Once the contract is signed, the EAC would announce its decision regarding its strategic partner for the construction and operation of the land terminal for the LNG. After more than a decade of prevarication and indecision, the authorities have finally got moving. The government found a sense of urgency once the EU started imposing fines on Cyprus for its CO2 emissions, a cost that will increase every year and will be passed on to the Electricity Authority’s customers.
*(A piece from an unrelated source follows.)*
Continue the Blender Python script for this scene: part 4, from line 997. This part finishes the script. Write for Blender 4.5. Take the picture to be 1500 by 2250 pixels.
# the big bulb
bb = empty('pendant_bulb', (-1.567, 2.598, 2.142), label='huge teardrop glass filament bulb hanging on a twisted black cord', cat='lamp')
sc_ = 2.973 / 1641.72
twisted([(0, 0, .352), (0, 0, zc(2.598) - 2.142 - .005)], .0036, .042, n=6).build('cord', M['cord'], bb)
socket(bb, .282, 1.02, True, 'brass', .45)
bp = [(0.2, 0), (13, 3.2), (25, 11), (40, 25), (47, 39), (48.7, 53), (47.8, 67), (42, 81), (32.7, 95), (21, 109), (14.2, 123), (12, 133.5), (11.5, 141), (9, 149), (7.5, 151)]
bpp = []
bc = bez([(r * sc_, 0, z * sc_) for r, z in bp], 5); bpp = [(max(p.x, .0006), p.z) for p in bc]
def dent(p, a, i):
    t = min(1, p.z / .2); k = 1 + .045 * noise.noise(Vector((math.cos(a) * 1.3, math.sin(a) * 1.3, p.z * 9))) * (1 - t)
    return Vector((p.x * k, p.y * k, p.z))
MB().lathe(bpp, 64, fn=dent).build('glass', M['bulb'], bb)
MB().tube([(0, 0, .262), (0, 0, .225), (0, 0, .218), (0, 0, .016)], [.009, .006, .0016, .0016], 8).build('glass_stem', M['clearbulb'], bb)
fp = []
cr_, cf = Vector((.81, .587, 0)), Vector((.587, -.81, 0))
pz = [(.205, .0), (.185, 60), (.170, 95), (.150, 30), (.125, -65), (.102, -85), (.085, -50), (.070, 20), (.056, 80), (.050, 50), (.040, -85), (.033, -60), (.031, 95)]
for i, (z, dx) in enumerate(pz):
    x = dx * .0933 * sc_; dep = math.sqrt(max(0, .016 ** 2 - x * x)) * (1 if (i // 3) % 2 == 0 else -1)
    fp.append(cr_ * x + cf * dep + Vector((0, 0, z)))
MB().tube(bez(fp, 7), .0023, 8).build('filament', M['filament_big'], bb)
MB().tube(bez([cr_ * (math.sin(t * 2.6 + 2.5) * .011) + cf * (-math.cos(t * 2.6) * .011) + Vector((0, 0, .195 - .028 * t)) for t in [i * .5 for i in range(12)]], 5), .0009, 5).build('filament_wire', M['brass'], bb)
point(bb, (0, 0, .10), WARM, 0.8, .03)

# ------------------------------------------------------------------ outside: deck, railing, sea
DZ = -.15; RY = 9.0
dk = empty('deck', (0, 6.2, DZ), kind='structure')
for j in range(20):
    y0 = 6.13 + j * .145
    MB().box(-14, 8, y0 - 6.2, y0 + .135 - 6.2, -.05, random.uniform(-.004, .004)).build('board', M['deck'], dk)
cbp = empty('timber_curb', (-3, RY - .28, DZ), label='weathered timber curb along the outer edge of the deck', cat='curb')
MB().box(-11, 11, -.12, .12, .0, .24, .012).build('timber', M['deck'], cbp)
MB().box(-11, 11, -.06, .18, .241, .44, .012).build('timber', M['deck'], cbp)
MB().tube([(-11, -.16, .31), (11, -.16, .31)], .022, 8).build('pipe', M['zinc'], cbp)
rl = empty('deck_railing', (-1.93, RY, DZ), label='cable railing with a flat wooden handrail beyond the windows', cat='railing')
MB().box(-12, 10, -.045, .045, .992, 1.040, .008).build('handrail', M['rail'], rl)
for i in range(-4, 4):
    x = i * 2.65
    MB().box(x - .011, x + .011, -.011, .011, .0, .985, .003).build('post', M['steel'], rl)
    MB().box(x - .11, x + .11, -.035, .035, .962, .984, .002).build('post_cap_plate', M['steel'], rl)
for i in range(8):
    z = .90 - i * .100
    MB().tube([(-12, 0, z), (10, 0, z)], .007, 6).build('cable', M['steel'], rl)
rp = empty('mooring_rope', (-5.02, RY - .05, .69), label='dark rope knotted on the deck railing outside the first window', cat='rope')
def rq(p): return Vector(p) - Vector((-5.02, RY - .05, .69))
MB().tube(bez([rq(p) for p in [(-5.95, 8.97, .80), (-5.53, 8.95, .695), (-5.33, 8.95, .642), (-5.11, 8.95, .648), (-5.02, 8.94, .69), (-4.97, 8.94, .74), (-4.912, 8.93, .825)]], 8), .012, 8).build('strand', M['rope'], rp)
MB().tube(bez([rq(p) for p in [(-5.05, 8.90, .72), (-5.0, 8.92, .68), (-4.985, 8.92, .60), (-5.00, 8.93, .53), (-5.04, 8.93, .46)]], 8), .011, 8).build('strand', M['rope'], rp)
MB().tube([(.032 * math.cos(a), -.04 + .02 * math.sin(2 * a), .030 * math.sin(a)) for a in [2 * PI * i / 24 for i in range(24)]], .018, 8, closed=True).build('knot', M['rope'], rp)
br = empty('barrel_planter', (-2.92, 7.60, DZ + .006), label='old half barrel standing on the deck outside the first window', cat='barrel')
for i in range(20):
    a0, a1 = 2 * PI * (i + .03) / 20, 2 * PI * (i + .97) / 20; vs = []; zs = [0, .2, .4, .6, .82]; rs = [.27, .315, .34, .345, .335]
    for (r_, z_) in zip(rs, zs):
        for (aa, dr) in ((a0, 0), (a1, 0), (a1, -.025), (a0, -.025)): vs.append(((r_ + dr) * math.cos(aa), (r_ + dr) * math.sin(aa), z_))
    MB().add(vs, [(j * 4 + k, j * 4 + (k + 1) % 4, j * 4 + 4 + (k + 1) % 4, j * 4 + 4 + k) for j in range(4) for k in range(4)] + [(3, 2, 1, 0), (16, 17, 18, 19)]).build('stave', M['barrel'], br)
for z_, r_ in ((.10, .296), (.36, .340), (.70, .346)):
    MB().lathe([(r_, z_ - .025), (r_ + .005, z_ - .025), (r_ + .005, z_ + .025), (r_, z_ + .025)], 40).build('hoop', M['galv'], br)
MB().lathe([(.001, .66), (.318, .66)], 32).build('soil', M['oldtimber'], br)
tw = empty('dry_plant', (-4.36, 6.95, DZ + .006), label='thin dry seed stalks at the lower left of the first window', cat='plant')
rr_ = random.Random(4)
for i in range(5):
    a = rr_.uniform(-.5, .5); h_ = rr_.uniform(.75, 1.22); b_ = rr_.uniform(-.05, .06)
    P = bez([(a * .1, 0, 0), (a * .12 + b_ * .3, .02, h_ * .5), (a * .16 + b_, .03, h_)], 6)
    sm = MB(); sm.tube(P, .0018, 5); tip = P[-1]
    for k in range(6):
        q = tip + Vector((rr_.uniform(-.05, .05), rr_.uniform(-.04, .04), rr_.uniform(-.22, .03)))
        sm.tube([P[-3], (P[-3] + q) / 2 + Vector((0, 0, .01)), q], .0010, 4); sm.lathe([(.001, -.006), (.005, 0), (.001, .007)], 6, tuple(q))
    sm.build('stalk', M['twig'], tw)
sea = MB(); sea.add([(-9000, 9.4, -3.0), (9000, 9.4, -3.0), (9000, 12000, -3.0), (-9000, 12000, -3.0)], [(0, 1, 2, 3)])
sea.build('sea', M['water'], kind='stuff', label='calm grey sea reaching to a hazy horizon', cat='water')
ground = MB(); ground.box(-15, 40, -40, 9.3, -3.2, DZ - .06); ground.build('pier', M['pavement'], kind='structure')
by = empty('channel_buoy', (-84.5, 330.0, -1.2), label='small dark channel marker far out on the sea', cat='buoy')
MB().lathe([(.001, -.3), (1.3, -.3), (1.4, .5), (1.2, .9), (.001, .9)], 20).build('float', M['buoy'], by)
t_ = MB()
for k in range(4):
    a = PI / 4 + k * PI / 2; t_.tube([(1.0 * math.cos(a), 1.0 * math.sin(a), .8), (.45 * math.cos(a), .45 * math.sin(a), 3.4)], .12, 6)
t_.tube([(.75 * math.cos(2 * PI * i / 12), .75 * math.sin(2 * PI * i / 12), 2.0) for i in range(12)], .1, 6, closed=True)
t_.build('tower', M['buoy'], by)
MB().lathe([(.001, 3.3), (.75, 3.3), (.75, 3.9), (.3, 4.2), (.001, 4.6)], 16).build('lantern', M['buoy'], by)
But as with all rushed decisions there is a big risk of costly mistakes being made. Serious reservations have already been expressed about the government’s plans which, on the surface, do not seem to be the most cost-effective. This is inevitable given that the enterprise was placed on the wrong basis from the start, by the approval in 2007 of the law that gave DEFA monopolistic rights and obliged it to purchase LNG and de-liquify it at the Vassiliko terminal. The most worrying thing is that the state would be in charge of the project, which means costs would be higher than if it were given to the private sector. In a statement issued on Monday, DISY deputy leader Averof Neophytou questioned the logic of awarding the successful company a 20-year, supply contract. What if, in five or ten years, Cyprus was able to extract natural gas from sea? Explorations are currently under way and this possibility is not as remote as it seemed three years ago. But even if we don’t find natural gas under the sea, in ten years’ time there could be cheaper alternatives to LNG, such as compressed natural gas (CNG).
Former commerce minister Antonis Michaelides expressed a similar opinion, warning that the LNG/land terminal option could be disastrous for the economy. The cost of the investment in a land terminal would be huge and it would limit our options to LNG which might not be the cheapest alternative. He repeated his view - first voiced three years ago – that Cyprus should have invited tenders from abroad requesting the supply of natural gas directly to EAC’s power stations. A time-frame would have been demanded and guarantees for the continuous supply from the successful company.
We may have had to pay a slightly higher unit price, but there would be no need for a big investment in a land terminal and exclusive reliance on LNG. This would have been the rational approach that would have led to the most competitive and cost-effective solution. But it seems such rationality is beyond our politicians who could lumber the taxpayer with huge and unnecessary costs.